Once a lady who was a guest at a party hosted by my family was rude to me – rude enough to legitimately anger me. I kind of marched up to her in public and shut her down. Not my finest moment. Needless to say, a bunch of people were pissed at me. Apparently that was talked of as well, in various circles.

I’m no saint. I gossip. I talk about things that are happening. I try my best to talk about only those things I’ve witnessed myself and try not to be too negative. I have no idea what’s going on in someone’s life or what the context of any situation is. I’m not perfect, but I try to be a little better every time, maybe because I’ve dealt with the brunt of other people’s gossip.

I was thinking about Lilly Singh’s #SpreadGirlLove initiative today.

I don’t know what has ingrained this in so many people and in so many communities, but we like to tear each other down. We talk shit behind each other’s back. We pass around information that paints people in a negative light – and we relish it. We feel better about ourselves talking about other people’s shit, smug because it wasn’t us. It makes us feel better.

That’s the definition of a bully.

I do it. You do it. We all do it. There’s a bully in most of us, sadly. Some of us do it out loud, some of us do it internally, and others shout as loud as they can.

I’m not better because I talked shit about someone else. Because I’m not perfect and I’m sure I’ve done things that can be taken and twisted into something and talked about.

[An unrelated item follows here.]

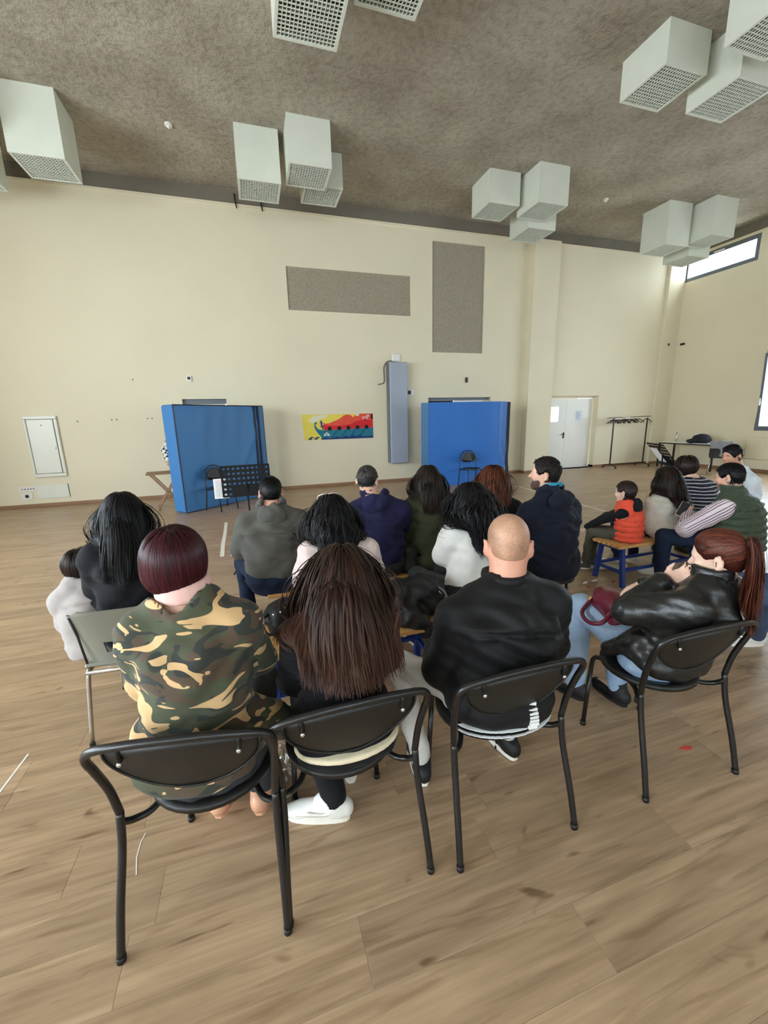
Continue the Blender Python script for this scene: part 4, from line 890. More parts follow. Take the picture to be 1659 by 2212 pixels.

I’m not even going to pretend to take the moral high ground and say we shouldn’t do it because it’s not a good or right thing to do (for the record, it isn’t, but we all know that already). I’m saying that the best way to protect yourself if you have any semblance of a social life is to not talk shit about other people. If you’re talking shit about people, then without a doubt, there’s someone talking shit about you.

This is a reminder for myself, but also for you, dear reader. To be good and kind. To remember that you don’t know everything. To keep in mind that talking shit about other people makes you a bully, and that’s not cool.

I don’t want to be a bully. Most of us want to be good people. Good people do not bully. So let’s not bully.